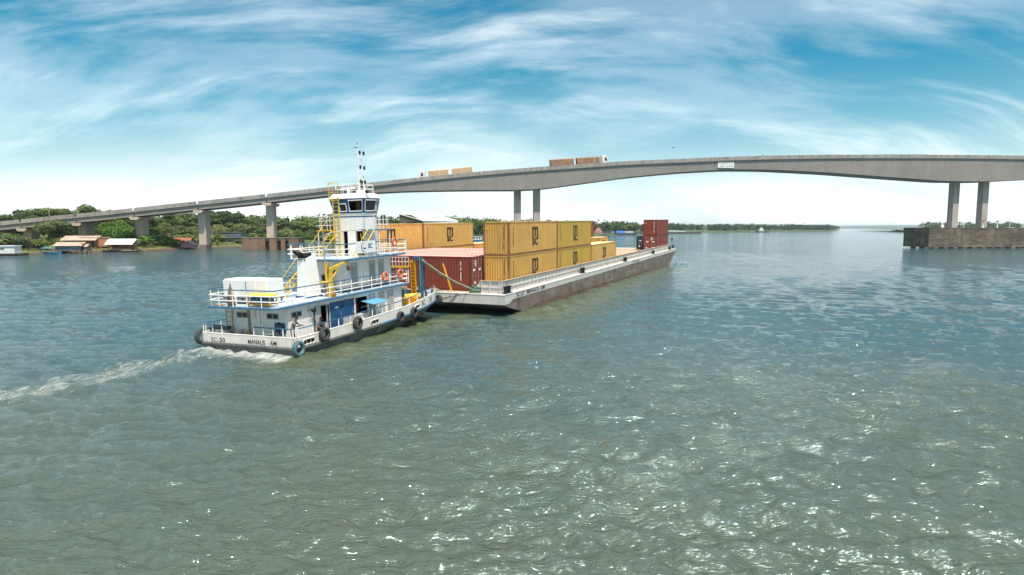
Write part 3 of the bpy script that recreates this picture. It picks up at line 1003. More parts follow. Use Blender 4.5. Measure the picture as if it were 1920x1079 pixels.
def build_bridge():
    xs = list(np.arange(-57.8, 388.1, 4.0))

    def box(x):
        t = ztop(x) - 1.32
        b = smooth_tab(BOT, x, 3)
        return [(0.38, t), (10.22, t), (10.0, b), (0.6, b)]
    g = sweep(xs, box, 'main_girder', 'concrete', bridge)
    sweep(xs, lambda x: [(0.0, ztop(x) - 1.02), (BR_W, ztop(x) - 1.02), (BR_W, ztop(x) - 1.24), (10.25, ztop(x) - 1.40), (10.25, ztop(x) - 1.30), (.35, ztop(x) - 1.30), (.35, ztop(x) - 1.40), (0.0, ztop(x) - 1.24)],
          'deck_slab', 'concrete', bridge)
    sweep(xs, lambda x: [(0.45, ztop(x) - 1.0), (BR_W - 0.45, ztop(x) - 1.0), (BR_W - 0.45, ztop(x) - 1.016), (0.45, ztop(x) - 1.016)], 'road_surface', 'asphalt', bridge)
    # parapets in cast lengths
    x = -57.6
    while x < 386:
        L = 7.9
        for y0, y1 in ((0.0, 0.28), (BR_W - 0.28, BR_W)):
            seg = [x, x + L / 2, x + L - 0.12]
            dz = random.uniform(-.03, .03)
            sweep(seg, lambda q: [(y0, ztop(q) - 1.3), (y1, ztop(q) - 1.3), (y1 - 0.03, ztop(q) + dz), (y0 + 0.03, ztop(q) + dz)], 'parapet_panel', 'concrete_parapet', bridge)
        x += L
    # approach spans
    piers = [-240, -218, -196, -175, -155, -138.6, -121.1, -101.4, -79.9, -57.9]
    for a, b in zip(piers[:-1], piers[1:]):
        xa, xb = a + 0.22, b - 0.22
        ss = [xa, (xa + xb) / 2, xb]
        sp = sweep(ss, lambda q: [(0.35, ztop(q) - 0.98), (BR_W - 0.35, ztop(q) - 0.98), (BR_W, ztop(q) - 1.3), (0.0, ztop(q) - 1.3)], 'approach_slab', 'concrete', bridge)
        for y in (0.4, 3.3, 6.4, 9.3):
            sweep(ss, lambda q: [(y, ztop(q) - 1.3), (y + 0.75, ztop(q) - 1.3), (y + 0.75, ztop(q) - 2.72), (y, ztop(q) - 2.72)], 'beam', 'concrete', sp)
        for y0, y1 in ((0.0, 0.28), (BR_W - 0.28, BR_W)):
            nseg = 3
            for k in range(nseg):
                u0 = xa + (xb - xa) * k / nseg
                u1 = xa + (xb - xa) * (k + 1) / nseg - 0.1
                sweep([u0, (u0 + u1) / 2, u1], lambda q: [(y0, ztop(q) - 1.28), (y1, ztop(q) - 1.28), (y1 - 0.03, ztop(q)), (y0 + 0.03, ztop(q))], 'parapet_panel', 'concrete_parapet', sp)
    for i, x in enumerate(piers[1:]):
        zt = ztop(x) - 2.75
        e = bpy.data.objects.new('pier', None)
        COL.objects.link(e)
        e.parent = bridge
        base = -1.5
        if zt - 1.0 > 1.0:
            wet = 1.7
            MB().box(x - 1.12, x + 1.12, 3.1, 7.3, wet, zt - 1.0).build('column', 'concrete_pier', e)
            MB().box(x - 1.15, x + 1.15, 3.07, 7.33, base, wet).build('column_base', 'concrete_wet', e)
            MB().prism([(x - 1.0, zt - 1.0), (x + 1.0, zt - 1.0), (x + 1.45, zt - 0.5), (x + 1.45, zt - 0.1), (x - 1.45, zt - 0.1), (x - 1.45, zt - 0.5)], 0.2, 10.4, 'y').build('cross_head', 'concrete_pier', e)
            for y in (0.4, 3.3, 6.4, 9.3):
                MB().box(x - 0.8, x - 0.3, y + .1, y + .6, zt - 0.1, zt + .02).box(x + 0.3, x + 0.8, y + .1, y + .6, zt - 0.1, zt + .02).build('bearing', 'black_steel', e)
            MB().box(x - 0.16, x + 0.16, 1.2, 9.4, zt + .03, zt + 1.35).build('diaphragm', 'concrete_wet', e)
    # protective block with openings round the river pier
    px = -79.9
    ft = bpy.data.objects.new('pier_block', None)
    COL.objects.link(ft)
    ft.parent = bridge
    mb = MB()
    x0, x1 = -88.2, -70.4
    cuts = [(-80.9, -79.6), (-77.2, -75.9), (-74.6, -73.4)]
    c = x0
    for a, b in cuts:
        mb.box(c, a, 0.6, 9.6, -1.5, 3.75)
        mb.box(a, b, 0.75, 9.4, 3.05, 3.74)
        mb.box(a, b, 2.4, 9.4, -1.5, 3.05)
        c = b
    mb.box(c, x1, 0.6, 9.6, -1.5, 3.75)
    mb.build('block_wall', 'concrete_footing', ft)
    MB().box(x0 - .05, x1 + .05, 0.5, 9.7, 3.75, 3.98).build('block_top', 'concrete_wet', ft)
    # main river piers
    for cxs, cap in (((2.35, 9.0), (-9.3, 20.5)), ((163.4, 174.95), (147.0, 197.0))):
        e = bpy.data.objects.new('river_pier', None)
        COL.objects.link(e)
        e.parent = bridge
        for cx in cxs:
            zt = smooth_tab(BOT, cx, 3) + 0.15
            w, w2 = 1.12, 1.12
            MB().hexa([(cx - w, 4.0, 7.2), (cx + w, 4.0, 7.2), (cx + w, 6.6, 7.2), (cx - w, 6.6, 7.2)],
                      [(cx - w2, 4.0, zt), (cx + w2, 4.0, zt), (cx + w2, 6.6, zt), (cx - w2, 6.6, zt)]).build('column', 'concrete_column', e)
        MB().box(cap[0], cap[1], -4.2, 8.4, 0.35, 7.2).build('pile_cap', 'concrete_algae', e)
        MB().box(cap[0] - .06, cap[1] + .06, -4.26, 8.46, 6.85, 7.24).build('cap_edge', 'concrete_algae', e)
        for ix in range(5):
            for iy in range(3):
                xx = cap[0] + 2.5 + ix * (cap[1] - cap[0] - 5) / 4
                yy = -2.4 + iy * 4.4
                MB().lathe([(0.9, -3), (0.9, 0.36)], 12, Matrix.Translation((xx, yy, 0))).build('pile', 'concrete_wet', e, smooth=False)
    for k in range(88):
        xj = -55 + k * 5.0
        t_, b_ = ztop(xj) - 1.42, smooth_tab(BOT, xj, 3) + .02
        MB().hexa([(xj - .05, .385 + .215, b_), (xj + .05, .385 + .215, b_), (xj + .05, .63, b_), (xj - .05, .63, b_)],
                  [(xj - .05, .375, t_), (xj + .05, .375, t_), (xj + .05, .41, t_), (xj - .05, .41, t_)]).build('segment_joint', 'concrete_joint', g)
    # notice plate on the girder face
    s = bpy.data.objects.new('notice_plate', None)
    COL.objects.link(s)
    s.parent = bridge
    yk = 0.30
    MB().box(71.2, 77.0, yk, yk + 0.06, 27.75, 29.75).build('plate', 'white_paint', s)
    mb = MB()
    rr = random.Random(2)
    for zz, xa, xb in ((29.35, 72.6, 75.2), (29.05, 71.5, 76.7), (28.6, 72.1, 73.6), (28.3, 72.0, 73.9), (28.05, 72.1, 73.5)):
        q = xa
        while q < xb:
            w = rr.uniform(.12, .5)
            mb.box(q, min(q + w, xb), yk - 0.012, yk - 0.002, zz - .05, zz + .06)
            q += w + .07
    for k in range(6):
        q = 74.2 + k * .42
        mb.box(q, q + .26, yk - 0.012, yk - 0.002, 28.15 + rr.uniform(-.05, .05), 28.5)
    mb.build('faded_lettering', 'lettering_grey', s)


build_bridge()

# thin white lamp poles standing on the parapet
lp = thing('lamp_post', 'thin white lamp post on the bridge parapet', 'lamp post', M_BRIDGE @ T(71.2, 0.45, ztop(71.2) - .5), 'white lamp posts along the bridge')
MB().tube((0, 0, 0), (0, 0, 7.2), 0.04, 6, 0.03).build('pole', 'white_clean', lp)
MB().path([(0, 0, 7.2), (0, 0.4, 7.6), (0, 1.5, 7.85)], 0.02, 5).build('arm', 'white_clean', lp)
MB().box(-0.08, 0.08, 1.4, 1.9, 7.8, 7.88).build('lamp_head', 'white_clean', lp)
for x in (-146.5, -138, -24.2, 28, 118, 159):
    c = copy_tree(lp)
    c.matrix_basis = M_BRIDGE @ T(x, 0.45, ztop(x) - .5)


def build_truck(name, label, x0, lane, heading, tarp, lengths):
    slope = math.atan((ztop(x0 + 6) - ztop(x0 - 6)) / 12)
    base = ztop(x0) - 1.0
    t = thing(name, label, 'truck', M_BRIDGE @ T(x0, lane, base) @ Matrix.Rotation(-slope, 4, 'Y') @ Matrix.Rotation(0 if heading > 0 else math.pi, 4, 'Z'))
    # local +x is forward, cab at the front
    MB().prism([(-2.1, 0.95), (0.0, 0.75), (0.12, 1.5), (-0.05, 2.3), (-0.45, 3.25), (-0.75, 3.45), (-2.1, 3.5)], -1.2, 1.2, 'y').build('cab', 'truck_white', t)
    MB().prism([(0.135, 1.62), (-0.03, 2.35), (-0.36, 3.12), (-0.42, 3.12), (-0.1, 2.3), (0.07, 1.6)], -1.05, 1.05, 'y').build('windscreen', 'glass_dark', t)
    for s in (-1, 1):
        MB().prism([(-0.25, 1.75), (-0.5, 2.8), (-1.15, 2.8), (-1.15, 1.75)], s * 1.2, s * 1.215, 'y').build('side_window', 'glass_dark', t)
    MB().box(-1.9, -0.6, -0.9, 0.9, 3.5, 3.72).build('roof_fairing', 'truck_white', t)
    MB().box(-5.6, -0.3, -0.55, 0.55, 0.7, 1.0).build('chassis', 'chassis', t)
    wheel = MB().lathe([(0.2, -0.3), (0.5, -0.3), (0.52, -0.1), (0.52, 0.1), (0.5, 0.3), (0.2, 0.3)], 14, Matrix.Rotation(R(90), 4, 'X')).build('wheel', 'rubber', t)
    wheel.location = (-0.9, -1.0, 0.52)
    spots = [(-0.9, 1.0)] + [(x, s) for x in (-4.0, -5.2) for s in (-1, 1)]
    x = -2.9
    for L in lengths:
        bx = MB().prism([(-1.28, 1.15), (1.28, 1.15), (1.28, 3.1), (1.05, 3.32), (0, 3.42), (-1.05, 3.32), (-1.28, 3.1)], x - L, x, 'x').build('trailer_box', tarp, t)
        for k in range(9):
            q = x - 0.2 - k * (L - 0.4) / 8
            MB().box(q - .05, q + .05, -1.32, 1.32, 1.15, 1.75).build('stake', 'chassis' if k in (0, 8) else tarp, bx)
        MB().box(x - L + .1, x - .1, -0.9, 0.9, 0.85, 1.14).build('trailer_frame', 'chassis', t)
        for q in (x - L + 1.0, x - L + 2.25):
            for s in (-1, 1):
                spots.append((q, s))
        x -= L + 1.15
    for q, s in spots:
        c = wheel.copy()
        COL.objects.link(c)
        c.location = (q, s, 0.52)


build_truck('truck', 'white cab truck with two brown tarped trailers climbing the bridge', 33.2, 3.0, 1, 'tarp_trailer', (7.8, 8.0))
build_truck('truck', 'white cab truck with two pale tan trailers descending the bridge', -30.6, 6.6, -1, 'tarp_trailer_pale', (6.8, 7.0))

# ------------------------------------------------------------------ barge
barge = thing('cargo_barge', 'long flat steel cargo barge with white sheer strake loaded with containers', 'barge', M_BARGE)
BX0, BX1 = -19.1, 1.12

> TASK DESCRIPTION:
Set down again, exactly, the lines of the material above from its first line to the one with "xs = list(np.arange(-57.8, 388.1, 4.0))", inclusive. Leave the pictures out.

> ANSWER TO THE TASK:
Write part 3 of the bpy script that recreates this picture. It picks up at line 1003. More parts follow. Use Blender 4.5. Measure the picture as if it were 1920x1079 pixels.
def build_bridge():
    xs = list(np.arange(-57.8, 388.1, 4.0))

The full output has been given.